Opinion
2014-00954, Index No. 27134/10.
04-01-2015
Ferro, Kuba, Mangano, Skylar, P.C., Hauppauge, N.Y. (Rebecca J. Fortney of counsel), for appellant. Hammill, O'Brien, Croutier, Dempsey, Pender & Koehler, P.C., Syosset, N.Y. (Anton Piotroski of counsel), for respondents.
Ferro, Kuba, Mangano, Skylar, P.C., Hauppauge, N.Y. (Rebecca J. Fortney of counsel), for appellant.
Hammill, O'Brien, Croutier, Dempsey, Pender & Koehler, P.C., Syosset, N.Y. (Anton Piotroski of counsel), for respondents.
WILLIAM F. MASTRO, J.P., LEONARD B. AUSTIN, JEFFREY A. COHEN and BETSY BARROS, JJ.

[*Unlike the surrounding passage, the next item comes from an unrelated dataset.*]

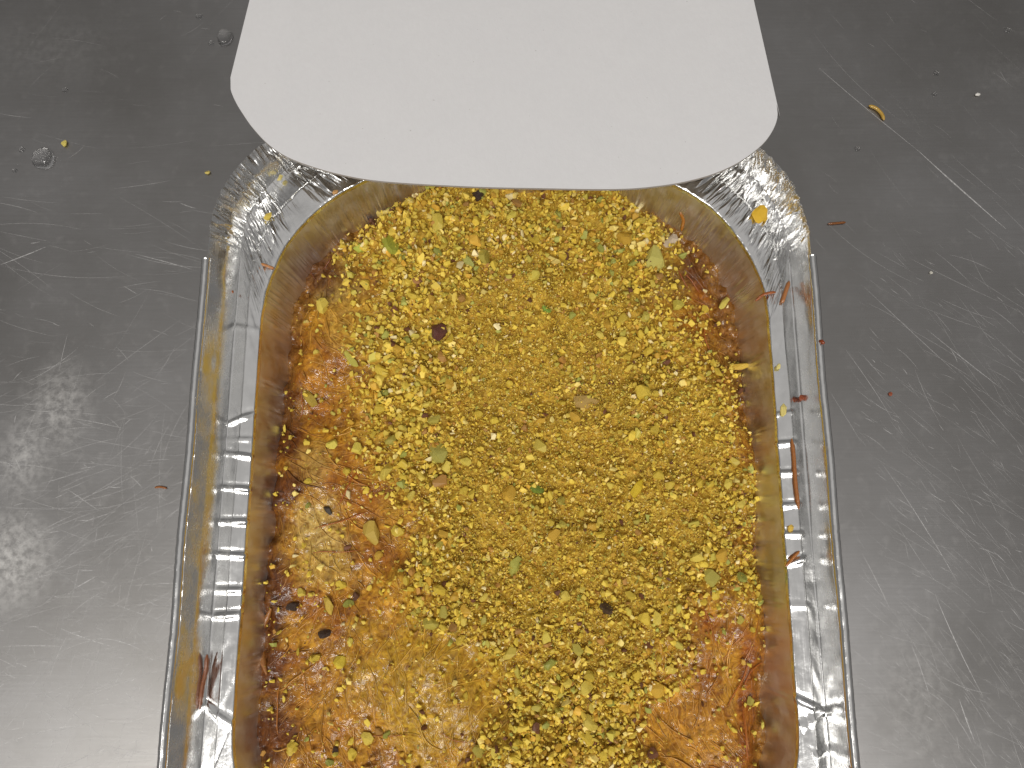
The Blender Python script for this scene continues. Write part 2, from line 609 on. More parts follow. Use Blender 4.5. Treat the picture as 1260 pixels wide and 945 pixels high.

Opinion In an action to recover damages for personal injuries, the plaintiff appeals from an order of the Supreme Court, Queens County (Siegal, J.), entered September 3, 2013, which granted the defendants' motion for summary judgment dismissing the complaint.
ORDERED that the order is affirmed, with costs.
The plaintiff alleged that he slipped and fell due to the negligence of the defendants' employees in applying “Armor All,” or a similar glaze-type substance, to the running boards of his vehicle in the course of “VIP” carwash. The defendants established their prima facie entitlement to judgment as a matter of law by demonstrating that Armor All or a similar substance was not applied to the running boards of the plaintiff's vehicle. In this respect, the defendants submitted a transcript of the deposition testimony of their representative, who stated that, absent a specific request, Armor All, or any similar substance, was not applied to the running boards of any vehicle in the course of a VIP carwash (cf. Halloran v. Virginia Chems., 41 N.Y.2d 386, 391, 393 N.Y.S.2d 341, 361 N.E.2d 991 ). In opposition, the plaintiff failed to raise a triable issue of fact. He merely asserted that the running board upon which he slipped was shiny and slippery, and speculated that such condition was caused by the defendants' improper application of Armor All or a similar substance (see Khaimova v. Osnat Corp., 21 A.D.3d 401, 799 N.Y.S.2d 779 ; Ventriglio v. Staten Is. Univ. Hosp., 6 A.D.3d 525, 774 N.Y.S.2d 571 ; Tomol v. Sbarro, Inc., 306 A.D.2d 461, 761 N.Y.S.2d 845 ; Lee v. Rite Aid of N.Y., 261 A.D.2d 368, 689 N.Y.S.2d 199 ). Moreover, the opinion of the plaintiff's proposed expert was based on the assumption that Armor All, or a similar substance, was indeed applied to the running boards of the plaintiff's vehicle.
The parties' remaining contentions are without merit.
Accordingly, the Supreme Court properly granted the defendant's motion for summary judgment dismissing the complaint.